Written request: Count how many lines hold the string "script", and give only that number.
======== Records for this exercise
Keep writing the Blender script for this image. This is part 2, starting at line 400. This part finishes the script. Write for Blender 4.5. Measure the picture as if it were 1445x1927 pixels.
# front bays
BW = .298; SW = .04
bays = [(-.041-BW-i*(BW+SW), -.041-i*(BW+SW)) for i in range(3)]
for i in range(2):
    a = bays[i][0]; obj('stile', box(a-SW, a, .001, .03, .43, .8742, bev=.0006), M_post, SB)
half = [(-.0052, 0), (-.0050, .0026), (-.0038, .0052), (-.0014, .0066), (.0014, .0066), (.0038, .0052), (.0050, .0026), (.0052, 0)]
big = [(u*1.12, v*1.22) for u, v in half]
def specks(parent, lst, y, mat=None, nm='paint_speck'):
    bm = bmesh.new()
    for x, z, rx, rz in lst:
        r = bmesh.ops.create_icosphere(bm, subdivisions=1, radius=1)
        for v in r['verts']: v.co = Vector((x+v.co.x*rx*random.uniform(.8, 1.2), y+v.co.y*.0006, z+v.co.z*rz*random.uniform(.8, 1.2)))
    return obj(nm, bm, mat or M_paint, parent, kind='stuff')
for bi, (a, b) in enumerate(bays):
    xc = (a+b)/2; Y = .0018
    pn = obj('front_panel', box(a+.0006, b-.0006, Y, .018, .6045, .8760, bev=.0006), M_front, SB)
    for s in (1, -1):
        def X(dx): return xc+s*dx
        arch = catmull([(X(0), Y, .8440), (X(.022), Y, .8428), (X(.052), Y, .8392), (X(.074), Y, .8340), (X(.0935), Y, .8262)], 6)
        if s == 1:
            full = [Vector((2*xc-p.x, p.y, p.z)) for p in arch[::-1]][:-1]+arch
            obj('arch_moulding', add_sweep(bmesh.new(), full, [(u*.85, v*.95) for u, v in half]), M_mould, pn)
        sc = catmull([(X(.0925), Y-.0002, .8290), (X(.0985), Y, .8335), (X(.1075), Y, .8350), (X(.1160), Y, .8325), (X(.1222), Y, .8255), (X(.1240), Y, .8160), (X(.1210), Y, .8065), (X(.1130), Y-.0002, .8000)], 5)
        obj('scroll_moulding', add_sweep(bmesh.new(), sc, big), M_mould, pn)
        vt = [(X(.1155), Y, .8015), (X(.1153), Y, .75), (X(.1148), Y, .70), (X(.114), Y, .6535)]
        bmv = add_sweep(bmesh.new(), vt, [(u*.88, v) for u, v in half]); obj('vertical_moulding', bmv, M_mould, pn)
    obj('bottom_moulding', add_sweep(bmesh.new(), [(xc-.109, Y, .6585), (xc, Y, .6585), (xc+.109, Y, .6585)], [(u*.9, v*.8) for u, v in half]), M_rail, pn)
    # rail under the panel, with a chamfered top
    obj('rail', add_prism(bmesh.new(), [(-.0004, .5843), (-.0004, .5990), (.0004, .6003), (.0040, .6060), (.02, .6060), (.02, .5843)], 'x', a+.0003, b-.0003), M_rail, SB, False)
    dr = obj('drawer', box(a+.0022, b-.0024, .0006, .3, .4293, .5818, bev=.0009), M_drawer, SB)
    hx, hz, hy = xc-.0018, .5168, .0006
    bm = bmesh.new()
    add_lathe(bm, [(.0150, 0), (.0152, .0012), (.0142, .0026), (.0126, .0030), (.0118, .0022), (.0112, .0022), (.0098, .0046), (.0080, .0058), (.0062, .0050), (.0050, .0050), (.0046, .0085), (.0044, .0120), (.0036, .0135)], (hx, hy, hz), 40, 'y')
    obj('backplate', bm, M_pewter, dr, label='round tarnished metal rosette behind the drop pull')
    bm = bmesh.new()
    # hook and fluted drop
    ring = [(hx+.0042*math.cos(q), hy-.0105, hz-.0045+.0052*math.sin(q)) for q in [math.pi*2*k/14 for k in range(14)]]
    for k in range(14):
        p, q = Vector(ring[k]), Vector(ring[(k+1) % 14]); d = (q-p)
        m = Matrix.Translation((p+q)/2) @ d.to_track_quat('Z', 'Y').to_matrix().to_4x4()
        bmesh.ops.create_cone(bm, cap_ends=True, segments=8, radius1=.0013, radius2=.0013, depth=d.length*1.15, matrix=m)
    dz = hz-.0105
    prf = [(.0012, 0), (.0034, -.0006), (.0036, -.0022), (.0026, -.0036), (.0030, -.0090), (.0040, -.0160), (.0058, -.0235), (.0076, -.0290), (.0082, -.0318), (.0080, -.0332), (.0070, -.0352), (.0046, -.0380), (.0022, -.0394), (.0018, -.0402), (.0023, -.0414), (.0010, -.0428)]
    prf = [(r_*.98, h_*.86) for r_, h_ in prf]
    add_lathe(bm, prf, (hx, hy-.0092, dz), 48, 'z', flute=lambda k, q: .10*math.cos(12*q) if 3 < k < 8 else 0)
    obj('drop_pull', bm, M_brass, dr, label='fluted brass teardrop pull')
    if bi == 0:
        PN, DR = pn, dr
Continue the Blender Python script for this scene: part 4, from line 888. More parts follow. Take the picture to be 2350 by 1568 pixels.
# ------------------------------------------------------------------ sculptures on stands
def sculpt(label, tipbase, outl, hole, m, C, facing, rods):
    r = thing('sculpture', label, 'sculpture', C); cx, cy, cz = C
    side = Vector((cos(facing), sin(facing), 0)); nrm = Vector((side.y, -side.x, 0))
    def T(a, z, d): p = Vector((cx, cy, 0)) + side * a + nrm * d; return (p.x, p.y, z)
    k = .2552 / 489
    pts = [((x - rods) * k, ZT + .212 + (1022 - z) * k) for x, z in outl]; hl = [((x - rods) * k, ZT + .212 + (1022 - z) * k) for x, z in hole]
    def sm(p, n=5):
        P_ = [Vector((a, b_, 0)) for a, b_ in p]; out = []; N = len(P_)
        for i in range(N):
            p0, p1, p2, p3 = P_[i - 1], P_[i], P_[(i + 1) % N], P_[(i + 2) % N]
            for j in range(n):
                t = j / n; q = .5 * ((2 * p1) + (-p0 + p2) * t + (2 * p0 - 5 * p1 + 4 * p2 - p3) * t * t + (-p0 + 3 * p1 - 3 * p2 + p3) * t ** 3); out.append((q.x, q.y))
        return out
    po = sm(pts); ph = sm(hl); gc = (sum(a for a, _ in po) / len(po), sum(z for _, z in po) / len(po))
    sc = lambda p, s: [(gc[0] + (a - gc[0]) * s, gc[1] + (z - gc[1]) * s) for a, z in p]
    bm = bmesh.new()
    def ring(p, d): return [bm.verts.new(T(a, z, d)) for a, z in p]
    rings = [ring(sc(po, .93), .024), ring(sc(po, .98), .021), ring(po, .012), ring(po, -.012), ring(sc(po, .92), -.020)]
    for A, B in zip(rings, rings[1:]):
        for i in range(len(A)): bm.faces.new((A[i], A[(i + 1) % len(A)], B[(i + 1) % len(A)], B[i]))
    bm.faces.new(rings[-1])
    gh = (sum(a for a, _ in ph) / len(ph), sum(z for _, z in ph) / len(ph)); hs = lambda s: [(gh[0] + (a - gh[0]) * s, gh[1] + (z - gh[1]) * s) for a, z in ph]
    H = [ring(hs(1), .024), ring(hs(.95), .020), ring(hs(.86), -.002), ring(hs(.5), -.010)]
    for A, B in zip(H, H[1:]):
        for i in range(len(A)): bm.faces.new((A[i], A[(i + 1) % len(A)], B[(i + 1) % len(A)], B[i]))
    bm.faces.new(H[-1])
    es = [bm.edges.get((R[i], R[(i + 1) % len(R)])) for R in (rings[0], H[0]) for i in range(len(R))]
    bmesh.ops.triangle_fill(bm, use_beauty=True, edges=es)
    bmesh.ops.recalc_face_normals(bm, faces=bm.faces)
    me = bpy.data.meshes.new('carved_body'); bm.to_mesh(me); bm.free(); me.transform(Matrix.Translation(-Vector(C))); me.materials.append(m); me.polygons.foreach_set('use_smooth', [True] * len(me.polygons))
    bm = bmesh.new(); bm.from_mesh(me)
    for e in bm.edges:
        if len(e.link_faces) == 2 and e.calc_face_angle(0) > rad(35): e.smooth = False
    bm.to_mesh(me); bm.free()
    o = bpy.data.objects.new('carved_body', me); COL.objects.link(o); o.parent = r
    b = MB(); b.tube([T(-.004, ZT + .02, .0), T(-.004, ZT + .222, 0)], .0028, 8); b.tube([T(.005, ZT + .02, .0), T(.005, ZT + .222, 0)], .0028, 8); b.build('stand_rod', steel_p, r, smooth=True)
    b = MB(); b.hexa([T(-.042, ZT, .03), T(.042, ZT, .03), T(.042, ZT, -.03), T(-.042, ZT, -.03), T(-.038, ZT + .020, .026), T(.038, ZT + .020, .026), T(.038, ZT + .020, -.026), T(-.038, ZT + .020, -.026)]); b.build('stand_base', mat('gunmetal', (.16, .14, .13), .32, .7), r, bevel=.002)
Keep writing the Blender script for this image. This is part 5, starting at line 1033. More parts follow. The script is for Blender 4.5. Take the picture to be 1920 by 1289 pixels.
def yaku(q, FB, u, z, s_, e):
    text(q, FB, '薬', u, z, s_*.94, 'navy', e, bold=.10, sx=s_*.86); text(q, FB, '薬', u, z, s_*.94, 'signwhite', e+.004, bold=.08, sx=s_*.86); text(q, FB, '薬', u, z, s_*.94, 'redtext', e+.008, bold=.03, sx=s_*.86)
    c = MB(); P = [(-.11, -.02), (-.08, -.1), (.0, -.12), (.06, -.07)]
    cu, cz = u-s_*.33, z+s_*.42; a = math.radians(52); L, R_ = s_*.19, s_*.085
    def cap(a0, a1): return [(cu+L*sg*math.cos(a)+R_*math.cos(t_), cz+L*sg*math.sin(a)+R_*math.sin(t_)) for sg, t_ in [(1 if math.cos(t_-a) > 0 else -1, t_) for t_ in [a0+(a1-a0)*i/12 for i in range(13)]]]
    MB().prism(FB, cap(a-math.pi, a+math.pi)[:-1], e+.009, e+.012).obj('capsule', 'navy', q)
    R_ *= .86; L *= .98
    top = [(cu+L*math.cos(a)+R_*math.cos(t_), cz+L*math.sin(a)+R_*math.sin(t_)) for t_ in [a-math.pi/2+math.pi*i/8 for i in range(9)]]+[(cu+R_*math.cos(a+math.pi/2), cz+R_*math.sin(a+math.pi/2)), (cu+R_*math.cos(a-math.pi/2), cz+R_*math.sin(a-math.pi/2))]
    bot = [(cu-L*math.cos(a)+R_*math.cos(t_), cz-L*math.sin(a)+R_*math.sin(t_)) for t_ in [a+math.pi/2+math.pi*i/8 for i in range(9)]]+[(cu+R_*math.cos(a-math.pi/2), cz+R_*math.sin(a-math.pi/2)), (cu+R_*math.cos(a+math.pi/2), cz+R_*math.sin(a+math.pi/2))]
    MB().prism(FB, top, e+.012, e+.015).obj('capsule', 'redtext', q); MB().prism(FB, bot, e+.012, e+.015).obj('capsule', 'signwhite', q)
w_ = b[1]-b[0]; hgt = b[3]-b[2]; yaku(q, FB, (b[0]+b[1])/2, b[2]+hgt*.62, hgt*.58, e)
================
Answer to the exercise: 3